3. Offer Meetings with Your Employees that Clients Want to Meet
Your customers have developed relationships with members of your team. Clients often want to put a face to the name and to thank their Account Executive, Customer Support contact, and if appropriate, Tech Support. This deepens the relationship between them and your company. It also gives clients a chance to get their questions answered. For your top customers, offer a meeting with members of your senior management team, to let them know how special they are, and to open the discussion on other needs that you can serve.
4. Sell Your Complete System
Rather than promote your different product lines or divisions individually, sell how your various products are essential components of a unified solution. This shifts your value proposition from “we have lots of things” to “we provide a complete solution that solves your bigger problem.” Show the bigger customer pain point that only your system can solve. Provide proof how customers have achieved greater outcomes only achievable with your combination, aided by graphics that diagram your complete solution. And evolve your graphics’ text from “division” or “product line” language to system-level language like “platform” or “suite” or “network.”
5. Build Your Exhibit Around a Complete Product Tour (and Reward Clients for Taking it)
We’ve seen a Fortune 100 company do this to great effect, with the busiest exhibit at a 300,000 square-foot show. They offered a bundle of goodies to attendees who completed a passport for watching several short product demos spread around their exhibit. The substantial giveaway motivated attendees to learn about many of the exhibitor’s products the clients were not aware of before. And kept them in the exhibit for an extended period.

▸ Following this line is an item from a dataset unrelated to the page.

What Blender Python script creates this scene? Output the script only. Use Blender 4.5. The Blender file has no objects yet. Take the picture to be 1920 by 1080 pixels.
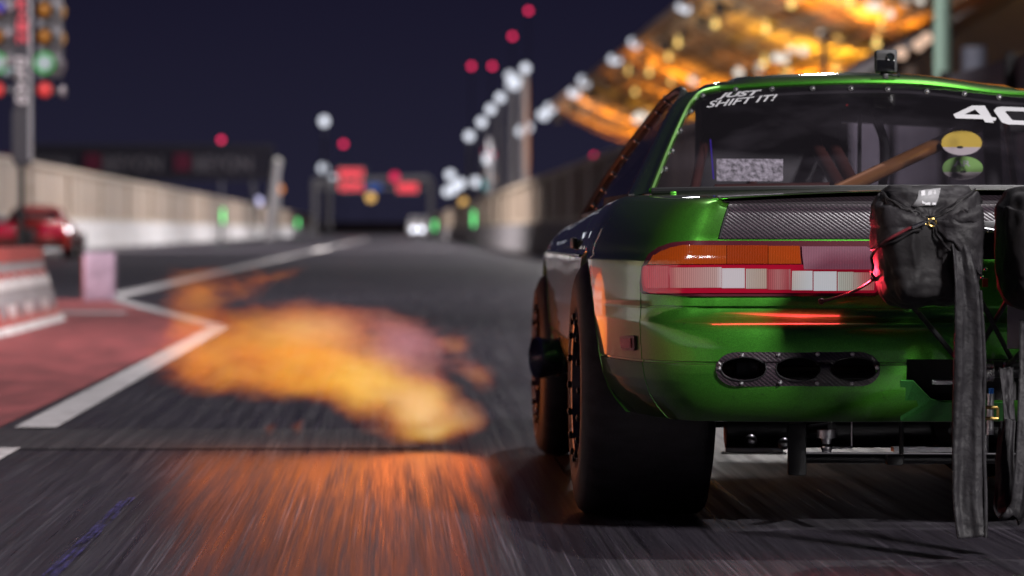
import bpy, bmesh, math, random
from mathutils import Vector, Matrix, noise as mnoise
from mathutils.bvhtree import BVHTree
random.seed(7)
R = math.radians
scn = bpy.context.scene
COL = scn.collection

# ------------------------------------------------------------------ camera
F = 6800.0                      # focal length in pixels of the 1920 px wide photograph
HC = 0.735                      # camera height
cam_d = bpy.data.cameras.new('camera'); cam = bpy.data.objects.new('camera', cam_d); COL.objects.link(cam)
scn.camera = cam
cam_d.sensor_width = 36.0; cam_d.lens = 36.0 * F / 1920.0
cam_d.clip_start = 0.1; cam_d.clip_end = 6000
YAW = math.atan(225 / F); PITCH = math.atan(108 / F)
cam.location = (0, 0, HC)
cam.rotation_euler = (R(90) - PITCH, 0, -YAW)
cam_d.dof.use_dof = True; cam_d.dof.focus_distance = 8.75; cam_d.dof.aperture_fstop = 4.0
cam_d.dof.aperture_blades = 0
CM = cam.rotation_euler.to_matrix()
CP = Vector((0, 0, HC))
def ray(px, py):
    return (CM @ Vector(((px - 960) / F, (540 - py) / F, -1.0))).normalized()
def P(px, py, Y):
    "world point seen at that pixel at distance Y down the strip"
    d = ray(px, py); return CP + d * (Y / d.y)
def G(px, py, z=0.0):
    "ground point seen at that pixel"
    d = ray(px, py); return CP + d * ((z - HC) / d.z)

# ------------------------------------------------------------------ render settings
scn.render.engine = 'CYCLES'
cy = scn.cycles
cy.use_denoising = True
try: cy.denoiser = 'OPENIMAGEDENOISE'
except Exception: pass
cy.max_bounces = 8; cy.diffuse_bounces = 3; cy.glossy_bounces = 4; cy.transmission_bounces = 6
cy.transparent_max_bounces = 12; cy.volume_bounces = 0
cy.sample_clamp_indirect = 4.0
cy.caustics_reflective = False; cy.caustics_refractive = False
scn.view_settings.view_transform = 'Standard'; scn.view_settings.look = 'None'
scn.view_settings.exposure = -0.12; scn.view_settings.gamma = 1.0

def srgb(r, g, b):
    f = lambda c: (c / 255 / 12.92) if c / 255 <= 0.04045 else ((c / 255 + 0.055) / 1.055) ** 2.4
    return (f(r), f(g), f(b), 1.0)

# ------------------------------------------------------------------ world: night sky, a little paler towards the horizon
w = bpy.data.worlds.new('World'); scn.world = w; w.use_nodes = True
nt = w.node_tree; nt.nodes.clear()
wo = nt.nodes.new('ShaderNodeOutputWorld'); bg = nt.nodes.new('ShaderNodeBackground')
tc = nt.nodes.new('ShaderNodeTexCoord'); sx = nt.nodes.new('ShaderNodeSeparateXYZ'); cr = nt.nodes.new('ShaderNodeValToRGB')
nt.links.new(tc.outputs['Generated'], sx.inputs[0]); nt.links.new(sx.outputs['Z'], cr.inputs[0])
cr.color_ramp.elements[0].position = 0.0; cr.color_ramp.elements[0].color = srgb(36, 35, 53)
cr.color_ramp.elements[1].position = 0.075; cr.color_ramp.elements[1].color = srgb(24, 22, 41)
e = cr.color_ramp.elements.new(0.6); e.color = srgb(18, 16, 34)
nt.links.new(cr.outputs[0], bg.inputs[0]); bg.inputs[1].default_value = 1.0
nt.links.new(bg.outputs[0], wo.inputs[0])

# ------------------------------------------------------------------ the floodlighting
sun_d = bpy.data.lights.new('flood_key', 'SUN'); sun = bpy.data.objects.new('flood_key', sun_d); COL.objects.link(sun)
sun_d.energy = 1.35; sun_d.angle = R(1.2); sun_d.color = (1.0, 0.95, 0.97)
# comes from ahead and slightly right, high: the shadow of the car falls towards the camera and left
sdir = Vector((-0.30, -0.62, -1.0)).normalized()
sun.rotation_euler = sdir.to_track_quat('-Z', 'Y').to_euler()
def area_lamp(loc, target, size, power, col, spread=170):
    d = bpy.data.lights.new('unseen_flood_lamp', 'AREA'); o = bpy.data.objects.new('unseen_flood_lamp', d); COL.objects.link(o)
    d.size = size; d.energy = power; d.color = col; d.spread = R(spread)
    o.location = loc; o.rotation_euler = (Vector(target) - Vector(loc)).to_track_quat('-Z', 'Y').to_euler()
    return o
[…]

Which one of these 5 strategies is right for you? There may be no single best choice – in fact, you can rotate through these over several years, just to keep your client experiences fresh.
Train Staffers to Pivot to Cross Selling
All of these strategies will work better if you alert your booth staff that your exhibit marketing strategy is aimed at enticing customers to visit, and their job is to use the moment to educate clients about the relevant products and services you offer that they don’t know about already.
So, whether your staffers are hosting a game, serving an expresso, or introducing clients to their customer service rep, make sure you’ve enabled them to pivot to cross sell all your products and capabilities!
If you’re a market leader, we hope you find these strategies effective at bringing more of your clients into your exhibit, allowing you to cross-sell more of your products and services.